I have plenty of issues due to people not paying their debts on my CV/Resume, and every single incident caused severe problems of one kind or another, whether that was cashflow impact for the business, or a limitation to my ongoing career prospects.
So please – as a startup, be wary of blithely extending credit here, there and everywhere. You may need some expert advice on this area to get the best deals but also to make sure you get paid one way or another. There is nothing more exciting than getting big orders from new customers, but there is also nothing as devastating as not getting paid for those orders.
10. TRADE SHOWS ARE A CRITICAL ‘PILGRIMAGE’
People do business with people. That cliché just about sums up the value of Toy & Game trade shows. Admittedly you can sell via Amazon’s algorithm and perhaps never have to interact with a real person, but much of the market still operates exactly how it has always operated – via inter personal contact. Buyers need to get to know you, to take your measure and to work out if they can trust you and trust your company to be part of their supply chain.
The best way to meet Buyers when you are a start up is via Trade shows. There is no better way to schmooze, sell and to display your wares to those that are in the business of buying similar products.
Over 25 years, most of my most successful results have been heavily influenced by or somehow derived from industry Trade shows. The one thing that never gets cut in my schedule or in our company budget is Trade show attendance.
You do need to be efficient when you start up of course, some shows are more successful than others. If you are a typical Toy & Game business, I would suggest that you might benefit from exhibiting at your home country Trade show. After that if you still have budget, then the Spielwarenmesse in Nuremberg is typically the best to meet international distributors and Retailers from around the world. Beyond that, you need to decide based on the specific needs of your business.

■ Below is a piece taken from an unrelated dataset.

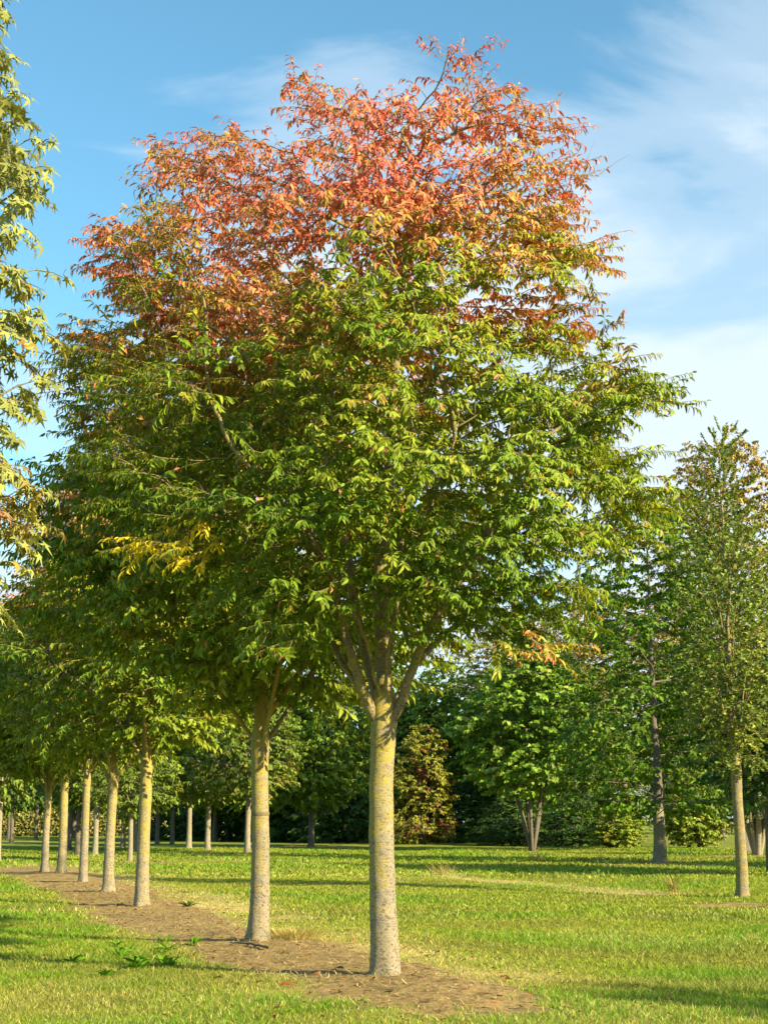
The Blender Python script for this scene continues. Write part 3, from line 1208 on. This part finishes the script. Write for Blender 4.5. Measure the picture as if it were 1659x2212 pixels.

By the way – the topic of which Trade show companies should attend is the question I get asked most often. So I recorded a podcast episode to answer this question as broadly as possible, to listen to that podcast episode, just click here: https://playingatbusiness.libsyn.com/ep-107-which-toy-game-trade-shows-should-you-attend
These tips admittedly come from a fairly jaded perspective after a quarter of a century in this industry now and nearly 1.5 decades of helping startups. You might be the company that breaks all rules and bucks all precedents, I hope you are, but I have seen a couple of hundred companies come into this market and we have advised them at various stages of their journey. There are very few who succeeded who did not either adopt these 10 tips early in their journey, or didn’t do so, made mistakes, and then course corrected accordingly.
I wish you well with your journey.
Seeing new companies we have helped turn into the established companies at trade shows, on toy shelves and across the world of Toys & Games gives me great professional pride and fulfilment. Sometimes one of our clients goes onto become a major player, you might just be the next :)
Bon chance and remember “audentes Fortuna Iuvat” - Fortune favours the BRAVE.